Of four options, which progressively extend the scope of companies to which the rules apply, full cost recovery from all registered food and feed businesses is the proposal the EC is recommending.
Michael Scannell, director within the food and veterinary office of the Health and Consumers Directorate-General (DG Sanco), said the idea was to streamline 70 pieces of food supply chain legislation down to five. He revealed this at a briefing to Food Manufacture yesterday (June 19).
However, he admitted a primary reason for the changes was to free up sufficient funds for official inspections and reduce dependency on public finances.
That, he said, was important when Member States’ (MS’) economies were under pressure and some competent authorities (CAs) were reducing inspection frequencies because of insufficient resources, jeopardising consumer food safety.
“Official controls can only be effective if they are properly funded,” said Scannell. “The existing fees and costs are uniquely focused at an EU level on slaughter houses and meat processing plants and we are of the view in the Commission that is an important fault line in the overall effectiveness of control systems and has created certain anomalies.
Cross subsidising
“One of which is the meat industry, which considers itself discriminated against, [asking] ‘why are we subjected to these high charges and other sectors of the food industry which are of equal or even greater risk are exempt? And because we are subject to fees we are effectively cross-subsidising these others.’”
Scannell said: “This unique reliance on the meat sector undermines the resources for controls in general because MS are strapped for cash and in practice they are having to make greater and greater cut-backs. We are presented with a situation where the overall effectiveness of controls is undermined by a lack of resources.”
He said the new legislation would enable companies to conduct their business and trade more easily, since the same rules would apply across the EU.
Different charging mechanisms apply currently for official inspections by the CAs – including the UK Food Standards Agency – in the 27 MSs.
Greater transparency
Scannell also argued that overcharging for inspections would be avoided by the greater transparency of full cost recovery across the EU. That would enable operators to argue they could be equally well inspected but more cheaply by private certification bodies, he added.
He said the changes were scheduled to take effect in 2016, although that would depend on the European Parliament and Council approving them.

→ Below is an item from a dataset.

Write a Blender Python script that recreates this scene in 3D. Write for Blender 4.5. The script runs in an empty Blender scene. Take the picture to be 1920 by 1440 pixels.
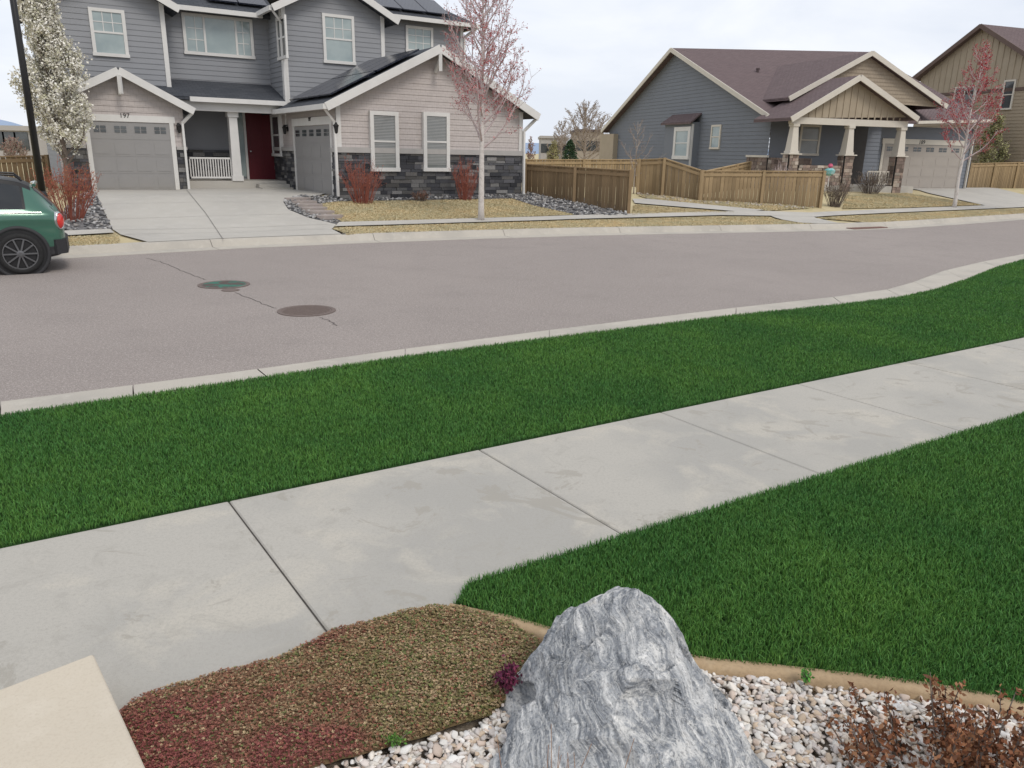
import bpy, bmesh, math, random
import numpy as np
from mathutils import Vector, Matrix, noise as mn
random.seed(7); rng=np.random.default_rng(7)
R=math.radians
scene=bpy.context.scene; col=scene.collection
# ------------------------------------------------------------------ camera
F=1440.0; CAMZ=1.95
pitch=math.atan((720-287)/F); roll=R(1.2)
CM=Matrix.Rotation(math.pi/2-pitch,3,'X')@Matrix.Rotation(roll,3,'Z')
cd=bpy.data.cameras.new('camera'); cam=bpy.data.objects.new('camera',cd); col.objects.link(cam)
cd.sensor_width=36; cd.lens=27; cd.clip_start=0.05; cd.clip_end=30000
cam.matrix_world=Matrix.Translation((0,0,CAMZ))@CM.to_4x4(); scene.camera=cam
CMT=CM.transposed()
def ray(px,py): return CM@Vector(((px-960)/F,(720-py)/F,-1))
def proj(p):
    q=CMT@(Vector(p)-Vector((0,0,CAMZ))); return 960+F*q.x/-q.z,720-F*q.y/-q.z
def gp(px,py,z=0.0):
    r=ray(px,py); k=(z-CAMZ)/r.z
    return Vector((r.x*k,r.y*k,z))
def dp(px,py,Y):
    r=ray(px,py); k=Y/r.y
    return Vector((r.x*k,Y,CAMZ+r.z*k))
class Fr:
    def __init__(s,phi):
        s.d=Vector((math.sin(phi),math.cos(phi),0)); s.n=Vector((-math.cos(phi),math.sin(phi),0))
    def P(s,a,t,z): return s.d*a+s.n*t+Vector((0,0,z))
    def ft(s,t,px,py):
        r=ray(px,py); k=t/r.dot(s.n); return k*r.dot(s.d),CAMZ+k*r.z
    def fs(s,a,px,py):
        r=ray(px,py); k=a/r.dot(s.d); return k*r.dot(s.n),CAMZ+k*r.z
# ------------------------------------------------------------------ bookkeeping
ORG={}
def tag(o,label=None,cat=None,group=None,kind=None):
    if label: o['label']=label
    if cat: o['category']=cat
    if group: o['group']=group
    if kind: o['kind']=kind
    return o
def root(name,loc,label,cat,group=None):
    o=bpy.data.objects.new(name,None); o.empty_display_size=.2; col.objects.link(o); o.location=loc
    ORG[o.name]=Vector(loc); return tag(o,label,cat,group)
class MB:
    def __init__(s): s.v=[]; s.f=[]; s.c=[]
    def add(s,vs,fs,c=None):
        b=len(s.v); s.v+= [Vector(p) for p in vs]; s.f+=[tuple(i+b for i in q) for q in fs]
        if c is not None: s.c+=[c]*len(vs)
        return s
    def hexa(s,p,c=None):   # 4 bottom, 4 top
        return s.add(p,[(0,3,2,1),(4,5,6,7),(0,1,5,4),(1,2,6,5),(2,3,7,6),(3,0,4,7)],c)
    def box(s,fr,a0,a1,t0,t1,z0,z1,c=None):
        return s.hexa([fr.P(a0,t0,z0),fr.P(a1,t0,z0),fr.P(a1,t1,z0),fr.P(a0,t1,z0),fr.P(a0,t0,z1),fr.P(a1,t0,z1),fr.P(a1,t1,z1),fr.P(a0,t1,z1)],c)
    def slab(s,q,th,c=None):
        dn=Vector((0,0,-th)); q=[Vector(p) for p in q]; n=len(q)
        vs=[p+dn for p in q]+q
        fs=[tuple(range(n-1,-1,-1)),tuple(range(n,2*n))]+[(i,(i+1)%n,n+(i+1)%n,n+i) for i in range(n)]
        return s.add(vs,fs,c)
    def beam(s,a,b,w,h,c=None,up=Vector((0,0,1))):
        a=Vector(a); b=Vector(b); d=(b-a).normalized(); x=d.cross(up)
        if x.length<1e-4: x=Vector((1,0,0))
        x.normalize(); y=x.cross(d).normalized(); x*=w/2; y*=h/2
        return s.hexa([a-x-y,a+x-y,b+x-y,b-x-y,a-x+y,a+x+y,b+x+y,b-x+y],c)
    def tube(s,pts,rad,n=6,c=None):
        pts=[Vector(p) for p in pts]; vs=[]; fs=[]
        x=None
        for i,p in enumerate(pts):
            d=(pts[min(i+1,len(pts)-1)]-pts[max(i-1,0)]).normalized()
            if x is None:
                x=d.cross(Vector((0,0,1)) if abs(d.z)<.9 else Vector((1,0,0))).normalized()
            else:
                x=(x-d*x.dot(d)).normalized()
            y=d.cross(x); r=rad[i] if hasattr(rad,'__len__') else rad
            for k in range(n):
                a=2*math.pi*k/n; vs.append(p+(x*math.cos(a)+y*math.sin(a))*r)
        for i in range(len(pts)-1):
            for k in range(n):
                fs.append((i*n+k,i*n+(k+1)%n,(i+1)*n+(k+1)%n,(i+1)*n+k))
        fs.append(tuple(range(n-1,-1,-1))); fs.append(tuple((len(pts)-1)*n+k for k in range(n)))
        return s.add(vs,fs,c)
    def lathe(s,o,ax,prof,n=24,c=None):  # prof (r,h) along axis
        ax=Vector(ax).normalized(); x=ax.cross(Vector((0,0,1)) if abs(ax.z)<.9 else Vector((1,0,0))).normalized(); y=ax.cross(x)
        o=Vector(o); vs=[]; fs=[]
        for r,h in prof:
            for k in range(n):
                a=2*math.pi*k/n; vs.append(o+ax*h+(x*math.cos(a)+y*math.sin(a))*r)
        for i in range(len(prof)-1):
            for k in range(n): fs.append((i*n+k,i*n+(k+1)%n,(i+1)*n+(k+1)%n,(i+1)*n+k))
        fs.append(tuple(range(n-1,-1,-1))); fs.append(tuple((len(prof)-1)*n+k for k in range(n)))
        return s.add(vs,fs,c)
    def build(s,name,mat,parent=None,smooth=False,uv=False):
        if parent is not None: org=ORG[parent.name]
        else:
            n=len(s.v); org=Vector((sum(p.x for p in s.v)/n,sum(p.y for p in s.v)/n,min(p.z for p in s.v)))
        me=bpy.data.meshes.new(name); me.from_pydata([tuple(p-org) for p in s.v],[],s.f)
        if s.c:
            at=me.color_attributes.new('Col','FLOAT_COLOR','POINT')
            at.data.foreach_set('color',np.array([(c[0],c[1],c[2],1) for c in s.c],dtype=np.float32).ravel())
        me.materials.append(mat)
        if smooth: me.polygons.foreach_set('use_smooth',[True]*len(me.polygons))
        if uv:
            ul=me.uv_layers.new(name='UVMap')
            for p in me.polygons:
                nn=p.normal
                u=Vector((0,0,1)).cross(nn)
                if u.length<.02: u=Vector((1,0,0))
                u.normalize(); w=nn.cross(u)
                for li in p.loop_indices:
                    q=me.vertices[me.loops[li].vertex_index].co
                    ul.data[li].uv=(q.dot(u),q.dot(w))
        o=bpy.data.objects.new(name,me); col.objects.link(o)
        if parent is not None: o.parent=parent
        else: o.location=org
        ORG[o.name]=org; return o
def np_mesh(name,V,loops,tot,mat,C=None,parent=None,smooth=False):
    V=np.asarray(V,dtype=np.float32).reshape(-1,3)
    org=ORG[parent.name] if parent is not None else Vector((float(V[:,0].mean()),float(V[:,1].mean()),float(V[:,2].min())))
    V=V-np.array(org,dtype=np.float32)
    me=bpy.data.meshes.new(name)
    me.vertices.add(len(V)); me.vertices.foreach_set('co',V.ravel())
    loops=np.asarray(loops,dtype=np.int32).ravel(); tot=np.asarray(tot,dtype=np.int32)
    me.loops.add(len(loops)); me.loops.foreach_set('vertex_index',loops)
    me.polygons.add(len(tot)); st=np.concatenate([[0],np.cumsum(tot)[:-1]]).astype(np.int32)
    me.polygons.foreach_set('loop_start',st)
    me.update(calc_edges=True); me.validate()
    if C is not None:
        C=np.asarray(C,dtype=np.float32).reshape(-1,3); C=np.concatenate([C,np.ones((len(C),1),np.float32)],1)
        at=me.color_attributes.new('Col','FLOAT_COLOR','POINT'); at.data.foreach_set('color',C.ravel())
    if smooth: me.polygons.foreach_set('use_smooth',[True]*len(me.polygons))
    me.materials.append(mat)
    o=bpy.data.objects.new(name,me); col.objects.link(o)
    if parent is not None: o.parent=parent
    else: o.location=org
    ORG[o.name]=org; return o
# ------------------------------------------------------------------ materials
def newmat(name):
    m=bpy.data.materials.new(name); m.use_nodes=True
    nt=m.node_tree; return m,nt,nt.nodes['Principled BSDF']
def _mix(nt,a,b,fac):
    n=nt.nodes.new('ShaderNodeMix'); n.data_type='RGBA'
    for sock,val in ((n.inputs[6],a),(n.inputs[7],b),(n.inputs[0],fac)):
        if isinstance(val,bpy.types.NodeSocket): nt.links.new(val,sock)
        elif hasattr(val,'__len__'): sock.default_value=(*val[:3],1)
        else: sock.default_value=val
    return n.outputs[2]
def _noise(nt,co,scale,detail=3,rough=.55,dist=0):
    n=nt.nodes.new('ShaderNodeTexNoise'); n.inputs['Scale'].default_value=scale; n.inputs['Detail'].default_value=detail
    n.inputs['Roughness'].default_value=rough; n.inputs['Distortion'].default_value=dist
    nt.links.new(co,n.inputs['Vector']); return n.outputs['Fac']
def _rng(nt,f,lo,hi,a=0.,b=1.):
    n=nt.nodes.new('ShaderNodeMapRange'); n.inputs[1].default_value=lo; n.inputs[2].default_value=hi; n.inputs[3].default_value=a; n.inputs[4].default_value=b
    nt.links.new(f,n.inputs[0]); return n.outputs[0]
def _layers(nt,co,c,layers):
    for L in layers:
        scale,lo,hi,colr,amt=L[:5]
        c=_mix(nt,c,colr,_rng(nt,_noise(nt,co,scale,*(L[5:])),lo,hi,0,amt))
    return c
def _bump(nt,bs,h,strength,dist):
    b=nt.nodes.new('ShaderNodeBump'); b.inputs['Strength'].default_value=strength; b.inputs['Distance'].default_value=dist
    nt.links.new(h,b.inputs['Height']); nt.links.new(b.outputs[0],bs.inputs['Normal'])
def ML(name,base,layers=(),rough=.8,bump=None,attr=False,metallic=0,spec=.3,coat=0):
    m,nt,bs=newmat(name)
    tc=nt.nodes.new('ShaderNodeTexCoord'); co=tc.outputs['Object']
    if attr:
        a=nt.nodes.new('ShaderNodeAttribute'); a.attribute_name='Col'; c=a.outputs['Color']
    else:
        n=nt.nodes.new('ShaderNodeRGB'); n.outputs[0].default_value=(*base,1); c=n.outputs[0]
    c=_layers(nt,co,c,layers)
    nt.links.new(c,bs.inputs['Base Color'])
    bs.inputs['Roughness'].default_value=rough; bs.inputs['Metallic'].default_value=metallic
    bs.inputs['Specular IOR Level'].default_value=spec; bs.inputs['Coat Weight'].default_value=coat
    if bump: _bump(nt,bs,_noise(nt,co,bump[0],4,.65),bump[1],bump[2])
    return m
def MBR(name,c1,c2,mort,bw,bh,ms,rough=.85,bump=(.5,.01),layers=()):
    m,nt,bs=newmat(name)
    tc=nt.nodes.new('ShaderNodeTexCoord'); uv=tc.outputs['UV']
    b=nt.nodes.new('ShaderNodeTexBrick'); nt.links.new(uv,b.inputs['Vector'])
    b.inputs['Color1'].default_value=(*c1,1); b.inputs['Color2'].default_value=(*c2,1); b.inputs['Mortar'].default_value=(*mort,1)
    b.inputs['Scale'].default_value=1; b.inputs['Mortar Size'].default_value=ms; b.inputs['Brick Width'].default_value=bw; b.inputs['Row Height'].default_value=bh
    b.inputs['Mortar Smooth'].default_value=.3; b.inputs['Bias'].default_value=0
    c=_layers(nt,tc.outputs['Object'],b.outputs['Color'],layers)
    nt.links.new(c,bs.inputs['Base Color']); bs.inputs['Roughness'].default_value=rough; bs.inputs['Specular IOR Level'].default_value=.25
    iv=_rng(nt,b.outputs['Fac'],0,1,1,0); _bump(nt,bs,iv,*bump)
    return m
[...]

The new legislation, which the EC approved on May 5, covers food safety, animal health, plant health and animal welfare, under the umbrella of a “common enforcement system”.
In documentation supporting the proposals, the EC states: “Recent food scandals have shown once more the need for more effective action on the part of enforcement authorities to protect consumers and honest operators alike from the risk (also in economic terms) which may arise from breaches of the rules along the chain.”
Additional costs
In justification of extending full cost recovery across the sector, the EC states: “The limited additional costs for operators are compensated by more efficient controls, mechanisms to reward compliance, and increased accountability of control services.”
The new rules would follow a more ‘risk-based’ approach, enabling CAs to focus on more relevant issues.
It is also proposed that microenterprises should be exempted from the fees, but not the controls, to safeguard their competitiveness. However, Scannell said that during consultations this had proved to be one of the most contentious proposals.